Swinburne, The Masque of Queen Bersabe

13 Jan

Swinburne

I am the queen Aholibah.
My lips kissed dumb the word of Ah

Dorothy Sayers fans might recognize that couplet, quoted by Peter Wimsey in Busman’s Honeymoon (only the best love scene in all of literature, but I digress).

The line is from Swinburne’s, The Masque of Queen Bersabe, my other contender for a great alternative reading at a wedding, if the happy couple can loose themselves from the bonds of the literal and celebrate fate and passion.
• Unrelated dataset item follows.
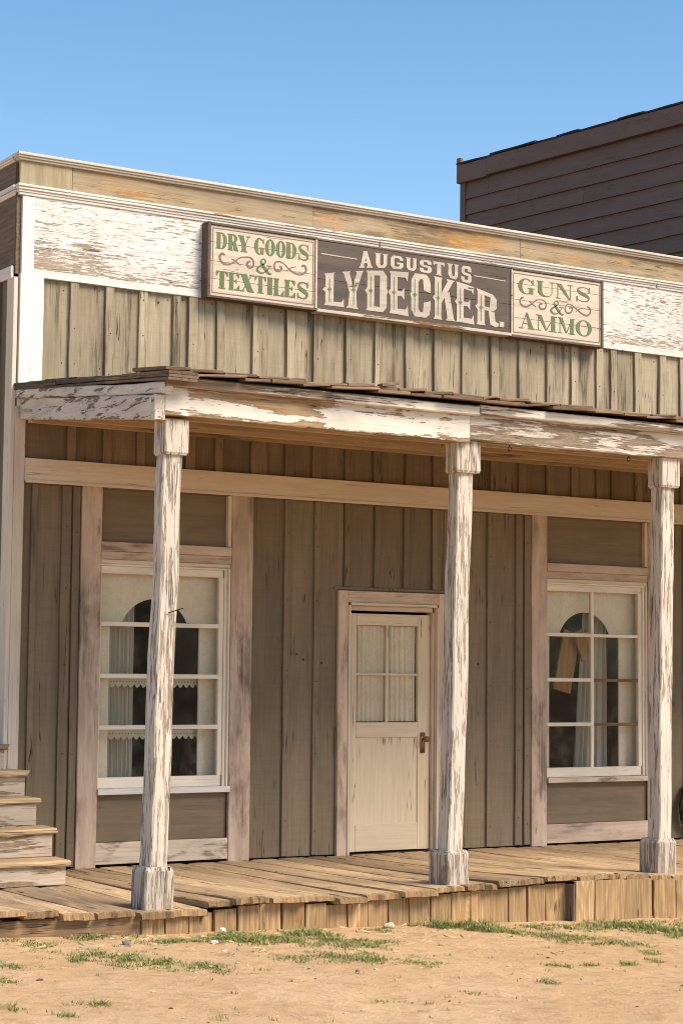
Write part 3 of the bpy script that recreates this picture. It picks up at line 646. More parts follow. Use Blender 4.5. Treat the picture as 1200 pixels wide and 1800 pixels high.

In the poem a king named David calls his knights together and asks for help deciphering a sign he’s received, a bird, “as red as any wine” with “a long bill of red” and “a gold ring above his head” that flies between the king’s feet, “shut his two keen eyën fast” and “woxe big and brast.” We’re assuming this means the bird closed its eyes and cawed in a freaky way.

The king’s advisers debate the meaning, with some saying the bird is a sign from God, and some from the devil. The king’s new wife, Bersabe, says (in a line I love):

Peace now, lords, for Godis head,
Ye chirk as starlings that be fed

But then a prophet comes in and reveals that Bersabe, until recently, was the wife of a different knight, who loved her very much.

Likewise great joy he had to kiss
Her throat, where now the scarlet is

King David has taken Bersabe from the man, and murdered him for good measure. The prophet calls upon the court to sit still and listen, and hear from “all queens made as this Bersabe,” whose fates have been both good and bad.

I suspect the setup was basically the excuse for Swinburne to describe the queens, which he does gloriously.

    AHOLIBAH.
I am the queen Aholibah.
My lips kissed dumb the word of Ah
Sighed on strange lips grown sick thereby.
God wrought to me my royal bed;
The inner work thereof was red,
The outer work was ivory.
My mouth’s heat was the heat of flame
For lust towards the kings that came
With horsemen riding royally.

Next comes Cleopatra, the “queen of Ethiope” who says “Love bade my kissing eyelids ope.”

My hair was wonderful and curled;
My lips held fast the mouth o’ the world

There’s Azubah, the “queen of Amorites” who says “My face was like a place of lights”; Aholah “queen of Amalek” who has “no tender touch or fleck”; and the queen Ahinoam “like the throat of a soft slain lamb.”  The pageant goes on and on, a tribute to the terror and majesty of passion.

Afterwards, the king says that he’s been a fool to think that he controlled his own destiny, and that his fate is in the hands of God. And the prophet says that now that he realizes that, everything will be OK.

Like I suspect Swinburne did, I like this poem for the amazing descriptions of the queens and the atmosphere of celebratory terror. Various messages could be worked, with that one, into a wedding speech.

One Response to “Swinburne, The Masque of Queen Bersabe”

  1. Jean mercer September 24, 2016 at 3:33 pm #

    Woxe big and beast means swelled and burst.